** Start **

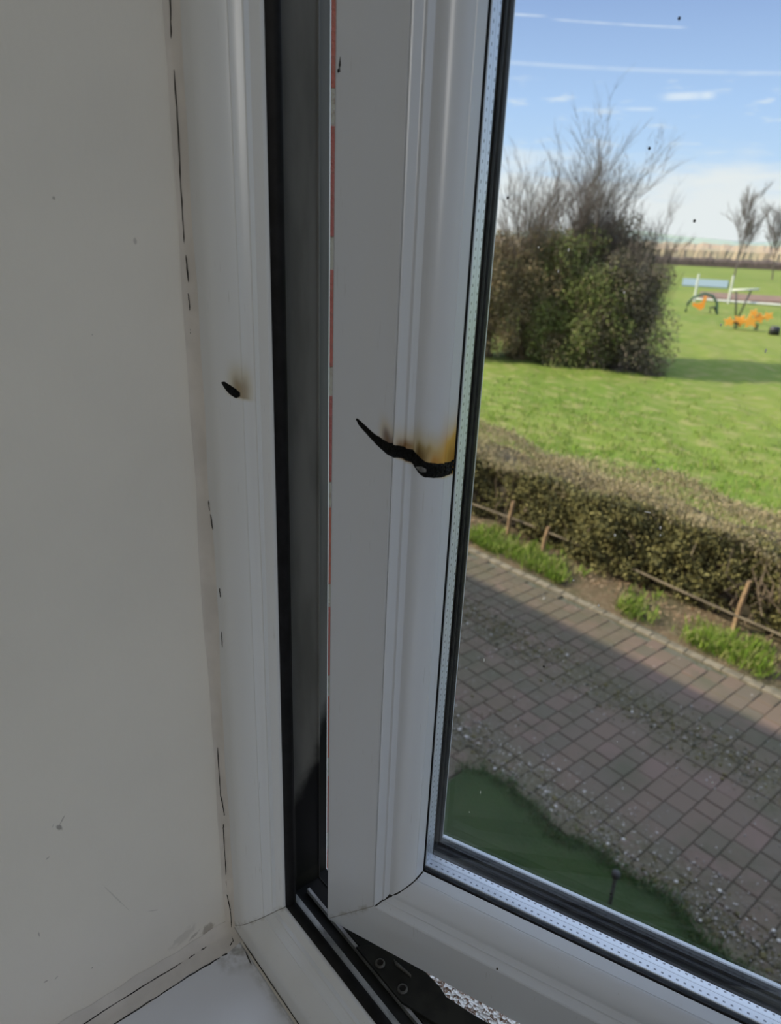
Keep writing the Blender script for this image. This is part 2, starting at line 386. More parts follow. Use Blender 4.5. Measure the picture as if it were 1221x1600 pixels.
# wall that holds the window: reveals are its sides
wl = boxes('wall_window', [((RX0-.1,RY1,FZ),(WX0,.0603,CZ)), ((WX1,RY1,FZ),(RX1+.1,.0603,CZ)),
      ((WX0,RY1,FZ),(WX1,.0603,WZ0)), ((WX0,RY1,WZ1),(WX1,.0603,CZ))], M_wall); tag(wl, kind='structure')
tag(boxes('wall_left', [((RX0-.1,RY0,FZ),(RX0,RY1-.001,CZ))], M_room), kind='structure')
tag(boxes('wall_right', [((RX1,RY0,FZ),(RX1+.1,RY1-.001,CZ))], M_room), kind='structure')
tag(boxes('wall_back', [((RX0-.1,RY0-.1,FZ),(RX1+.1,RY0-.001,CZ))], M_room), kind='structure')
tag(boxes('floor', [((RX0-.1,RY0-.1,FZ-.1),(RX1+.1,.066,FZ-.001))], M_floor), kind='structure')
tag(boxes('ceiling', [((RX0-.1,RY0-.1,CZ+.001),(RX1+.1,.066,CZ+.1))], M_ceil), kind='structure')
# interior window board
sl = boxes('trim_1', [((WX0+.0002,-.34,WZ0-.025),(WX1-.0002,-.0225,WZ0+.0005))], M_sill, bevel=.003); tag(sl, kind='structure')
# outside of the house: brick skin, eaves and roof
HE = GZ + 5.8
bw = boxes('wall_outside', [((-14,.0606,GZ-.3),(-.0385,.103,HE-.1)), ((WX1-.004,.0606,GZ-.3),(7,.103,HE-.1)),
      ((-.0385,.0606,GZ-.3),(WX1-.004,.103,-.062)), ((-.0385,.0606,1.12),(WX1-.004,.103,HE-.1))], M_brick); tag(bw, kind='structure')
V = [(-14.3,.42,HE-.12),(7.3,.42,HE-.12),(7.3,-8.5,HE-.12),(-14.3,-8.5,HE-.12),(-14.3,.42,HE),(7.3,.42,HE),(7.3,-4.0,HE+2.6),(-14.3,-4.0,HE+2.6),(7.3,-8.5,HE),(-14.3,-8.5,HE)]
F = [(0,1,2,3),(0,4,5,1),(4,7,6,5),(7,9,8,6),(3,2,8,9),(0,3,9,7,4),(1,5,6,8,2)]
rf = mesh('roof_tiled', V, F, simple('roof_tiles', (.22,.12,.09), .9, 6, .3)); tag(rf, kind='structure')
V, F = [], []
box(V, F, (-.0383,.0607,-.085), (WX1-.0045,.140,-.052))
V = [(x,y,z-(.012 if (y>.13 and z>-.06) else 0)) for x,y,z in V]
es = mesh('trim_2', V, F, M_stone); tag(es, kind='structure')
es.modifiers.new('bevel','BEVEL').width = .004

# ------------------------------------------------------------------ window frame (fixed)
win = empty('window_1', (0,0,0)); tag(win, kind='structure')
FP = [(0,0),(-.0003,-.0008),(-.0040,-.0041),(-.0043,-.0064),(-.0051,-.0068),(-.0062,-.0088),(-.0075,-.0108),(-.0079,-.0120),(-.0086,-.0123),
      (-.0099,-.0140),(-.0113,-.0155),(-.0135,-.0176),(-.0161,-.0194),(-.0188,-.0210),(-.0217,-.0222),(-.0245,-.0225),(-.0375,-.0225),(-.0382,-.0220),
      (-.0382,.0061),(-.0045,.0060),(-.0010,.0032),(0,.0012)]
FP2 = [(-.0380,.0062),(-.0380,.0604),(-.0339,.0604),(-.0333,.0596),(-.0330,.0560),(-.0322,.0468),(-.0222,.0462),(-.0218,.0452),(-.0226,.0446),(-.0226,.0222),(-.0212,.0218),(-.0212,.0192),(-.0226,.0188),(-.0226,.0062)]
FR = (0,0,.722,1.10)
d = rect_sweep(FP, FR, gap=.00012)
V, F = merge(d); o = mesh('window_frame', V, F, M_frame, win); fix_normals(o)
V, F = merge(rect_sweep(FP2, FR)); fix_normals(mesh('frame_rebate', V, F, M_rebate, win))
V, F = merge(rect_sweep([(-.0380,.0605),(-.0380,.0614),(-.0340,.0614),(-.0338,.0605)], FR)); fix_normals(mesh('frame_outer_lip', V, F, M_outer, win))
GP = [(-.004,.0005),(.0005,.0016),(.0036,.0028),(.0048,.0052),(.0042,.0074),(.0010,.0088),(-.004,.0092)]
V, F = merge(rect_sweep(GP, FR)); o = mesh('weather_seal', V, F, M_rubber, win, True); fix_normals(o)
# grey track along the bottom of the rebate and its grime
V, F = [], []
TP = [(.0100,-.0226),(.0100,-.0178),(.0110,-.0176),(.0122,-.0181),(.0168,-.0178),(.0178,-.0170),(.0206,-.0168),(.0212,-.0190),(.0212,-.0226)]
n = len(TP)
for xx in (-.016,.70): V += [(xx,y,z) for y,z in TP]
F = [(j,(j+1)%n,n+(j+1)%n,n+j) for j in range(n)]+[tuple(range(n))[::-1],tuple(range(n,2*n))]
o = fix_normals(mesh('hinge_track', V, F, M_steel, win))
V, F = [], []
box(V, F, (-.016,.0303,-.0226), (.70,.0325,-.0185)); mesh('track_rib', V, F, M_steel, win)
# friction hinge arms
def plate(name, pts, z0, z1, mat, parent, bevel=.0004):
    n = len(pts); V = [(x,y,z0) for x,y in pts]+[(x,y,z1) for x,y in pts]
    F = [tuple(range(n))[::-1], tuple(range(n,2*n))]+[(j,(j+1)%n,n+(j+1)%n,n+j) for j in range(n)]
    o = fix_normals(mesh(name, V, F, mat, parent)); md = o.modifiers.new('bevel','BEVEL'); md.width = bevel; md.segments = 2; return o
h1 = plate('hinge_plate', [(.030,.0335),(.034,.026+.0075),(.10,.0335),(.40,.0335),(.40,.0505),(.12,.0505),(.11,.056),(.060,.047),(.040,.042)], -.0224, -.0185, M_hinge, win)
h2 = plate('hinge_arm', [(.046,.0300),(.095,.0300),(.118,.038),(.30,.110),(.295,.124),(.142,.0655),(.129,.0608),(.1110,.0555),(.1035,.0568),(.088,.0560),(.070,.050),(.052,.040)], -.0183, -.0160, M_hinge, win)
h3 = plate('hinge_link', [(.070,.0440),(.074,.0425),(.0875,.0452),(.0860,.0462)], -.0158, -.0140, M_screw, win)
def screw(x, y, z, parent):
    V, F = [], []; N = 18
    prof = [(.0036,0),(.0036,.0008),(.0030,.0013),(.0022,.0014),(.0020,.0004),(.0001,.0002)]
    for r, h in prof:
        for j in range(N): V.append((r*math.cos(2*PI*j/N), r*math.sin(2*PI*j/N), h))
    for k in range(len(prof)-1):
        for j in range(N): F.append((k*N+j, k*N+(j+1)%N, (k+1)*N+(j+1)%N, (k+1)*N+j))
    s = mesh('screw', V, F, M_screw, parent); s.location = (x,y,z); fix_normals(s)
    s.data.materials.append(M_crack)
    for p in s.data.polygons:
        if max(math.hypot(*s.data.vertices[v].co[:2]) for v in p.vertices) < .0023: p.material_index = 1
    return s
screw(.0665,.0352,-.0160,h2); screw(.0895,.0358,-.0160,h2)

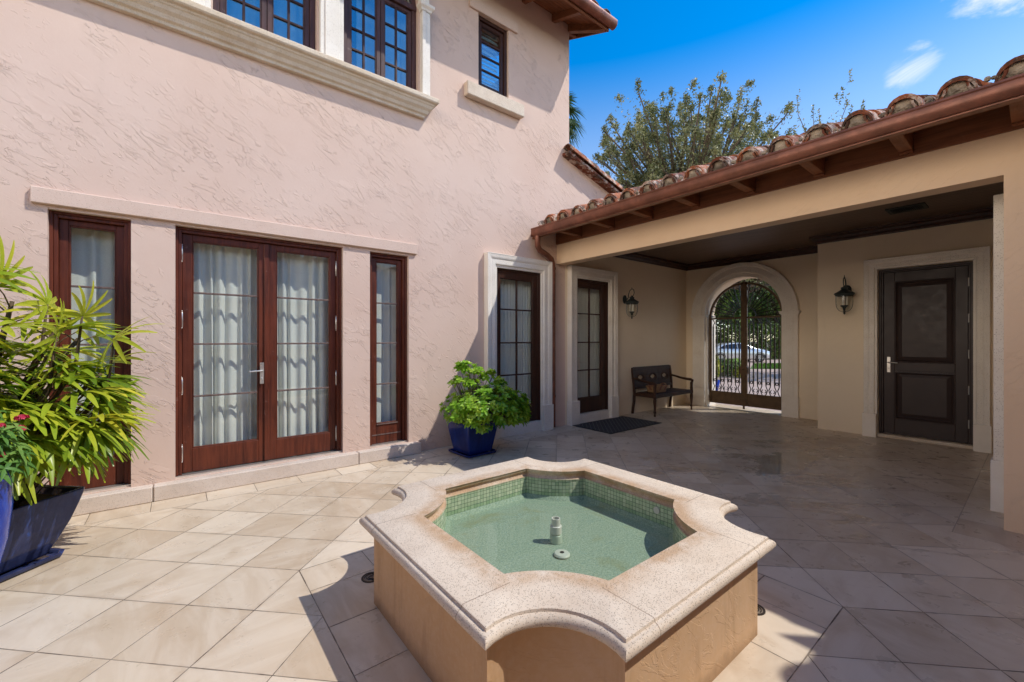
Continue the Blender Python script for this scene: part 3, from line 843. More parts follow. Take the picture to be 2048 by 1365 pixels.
# ================================================================ PORCH (covered entry)
porch = thing('covered_porch', 'covered entry porch with stucco beam, tiled roof and dark board ceiling', 'porch', (5.1, 2.6, 0))
XB = 5.1
mb = MB()
o_ = [(-3.2,0),(.19,0),(.19,2.80),(5.198,2.80),(5.198,3.13),(-3.2,3.13)]       # pier and beam in one
mb.add([(x, y, z) for x in (XB, XB+.21) for y, z in o_], [tuple(t) for t in tessellate_polygon([[Vector((y, z, 0)) for y, z in o_]])] + [tuple(6+i for i in t) for t in tessellate_polygon([[Vector((y, z, 0)) for y, z in o_]])] + [(i, (i+1) % 6, 6+(i+1) % 6, 6+i) for i in range(6)])
mb.build('beam', M['stucco_tan'], porch)
mb = MB(); mb.box(XB+.05, XB+.19, -3.2, 5.19, 3.132, 3.42); mb.build('upper_wall', M['stucco_tan'], porch)
mb = MB()
AC, AZ, AR = 3.957, 2.06, .775
XG = lambda h, d, z: (9.35+d, h, z)
XD = lambda h, d, z: (8.5+d, h, z)
ah = [(AC+AR, 0.), (AC+AR, AZ)] + arc(AC, AZ, AR, 0, PI, 20)[1:-1] + [(AC-AR, AZ), (AC-AR, 0.)]
# the arch opening reaches the floor: outline runs round it
panel(mb, [(2.2,0.)]+ah[::-1]+[(5.2,0.),(5.2,3.6),(2.2,3.6)], [], XG, .4)
n = len(ah)
mb.add([(9.35,h,z) for h,z in ah]+[(9.75,h,z) for h,z in ah], [(i,i+1,n+i+1,n+i) for i in range(n-1)])
panel(mb, [(2.2,0.)]+ah[::-1]+[(5.6,0.),(5.6,3.6),(2.2,3.6)], [], lambda h, d, z: (9.75+d, h, z), .1)
panel(mb, [(-1.,0.),(.585,0.),(.585,2.585),(1.585,2.585),(1.585,0.),(2.37,0.),(2.37,3.6),(-1.,3.6)], [], XD, .1)
mb.add([(8.5,.585,0),(8.5,.585,2.585),(8.5,1.585,2.585),(8.5,1.585,0),(8.7,.585,0),(8.7,.585,2.585),(8.7,1.585,2.585),(8.7,1.585,0)], [(0,1,5,4),(1,2,6,5),(2,3,7,6)])
mb.add([(8.5,2.37,0),(9.35,2.37,0),(9.35,2.37,3.6),(8.5,2.37,3.6)], [(0,1,2,3)])
mb.box(8.75, 9.74, -1, 2.2, 0, 3.6)
mb.box(XB+.215, 8.5, -.1, .19, 0, 3.3)
mb.build('wall', M['stucco_in'], porch)

c = MB(); c.box(XB+.2, 9.6, .0, 5.2, 3.25, 3.27); c.build('ceiling', M['beadboard'], porch)
CM = [(0,3.118),(.018,3.118),(.025,3.14),(.05,3.165),(.062,3.20),(.095,3.215),(.10,3.2495),(0,3.2495)]
c = MB()
c.rings([[(x, 5.2-o, z) for o, z in CM] for x in (XB+.21, 9.35)])
c.rings([[(9.35-o, 5.2, z) for o, z in CM], [(9.35-o, 2.37+o, z) for o, z in CM], [(8.5-o, 2.37+o, z) for o, z in CM], [(8.5-o, .19, z) for o, z in CM]])
c.build('crown_moulding', M['wood_dark'], porch)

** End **

**Aim of the task:** Pictures stay out. Repeat only the lines from the beginning of the data through the line that has "es.modifiers.new('bevel','BEVEL').width = .004".

**Reply:**
Keep writing the Blender script for this image. This is part 2, starting at line 386. More parts follow. Use Blender 4.5. Measure the picture as if it were 1221x1600 pixels.
# wall that holds the window: reveals are its sides
wl = boxes('wall_window', [((RX0-.1,RY1,FZ),(WX0,.0603,CZ)), ((WX1,RY1,FZ),(RX1+.1,.0603,CZ)),
      ((WX0,RY1,FZ),(WX1,.0603,WZ0)), ((WX0,RY1,WZ1),(WX1,.0603,CZ))], M_wall); tag(wl, kind='structure')
tag(boxes('wall_left', [((RX0-.1,RY0,FZ),(RX0,RY1-.001,CZ))], M_room), kind='structure')
tag(boxes('wall_right', [((RX1,RY0,FZ),(RX1+.1,RY1-.001,CZ))], M_room), kind='structure')
tag(boxes('wall_back', [((RX0-.1,RY0-.1,FZ),(RX1+.1,RY0-.001,CZ))], M_room), kind='structure')
tag(boxes('floor', [((RX0-.1,RY0-.1,FZ-.1),(RX1+.1,.066,FZ-.001))], M_floor), kind='structure')
tag(boxes('ceiling', [((RX0-.1,RY0-.1,CZ+.001),(RX1+.1,.066,CZ+.1))], M_ceil), kind='structure')
# interior window board
sl = boxes('trim_1', [((WX0+.0002,-.34,WZ0-.025),(WX1-.0002,-.0225,WZ0+.0005))], M_sill, bevel=.003); tag(sl, kind='structure')
# outside of the house: brick skin, eaves and roof
HE = GZ + 5.8
bw = boxes('wall_outside', [((-14,.0606,GZ-.3),(-.0385,.103,HE-.1)), ((WX1-.004,.0606,GZ-.3),(7,.103,HE-.1)),
      ((-.0385,.0606,GZ-.3),(WX1-.004,.103,-.062)), ((-.0385,.0606,1.12),(WX1-.004,.103,HE-.1))], M_brick); tag(bw, kind='structure')
V = [(-14.3,.42,HE-.12),(7.3,.42,HE-.12),(7.3,-8.5,HE-.12),(-14.3,-8.5,HE-.12),(-14.3,.42,HE),(7.3,.42,HE),(7.3,-4.0,HE+2.6),(-14.3,-4.0,HE+2.6),(7.3,-8.5,HE),(-14.3,-8.5,HE)]
F = [(0,1,2,3),(0,4,5,1),(4,7,6,5),(7,9,8,6),(3,2,8,9),(0,3,9,7,4),(1,5,6,8,2)]
rf = mesh('roof_tiled', V, F, simple('roof_tiles', (.22,.12,.09), .9, 6, .3)); tag(rf, kind='structure')
V, F = [], []
box(V, F, (-.0383,.0607,-.085), (WX1-.0045,.140,-.052))
V = [(x,y,z-(.012 if (y>.13 and z>-.06) else 0)) for x,y,z in V]
es = mesh('trim_2', V, F, M_stone); tag(es, kind='structure')
es.modifiers.new('bevel','BEVEL').width = .004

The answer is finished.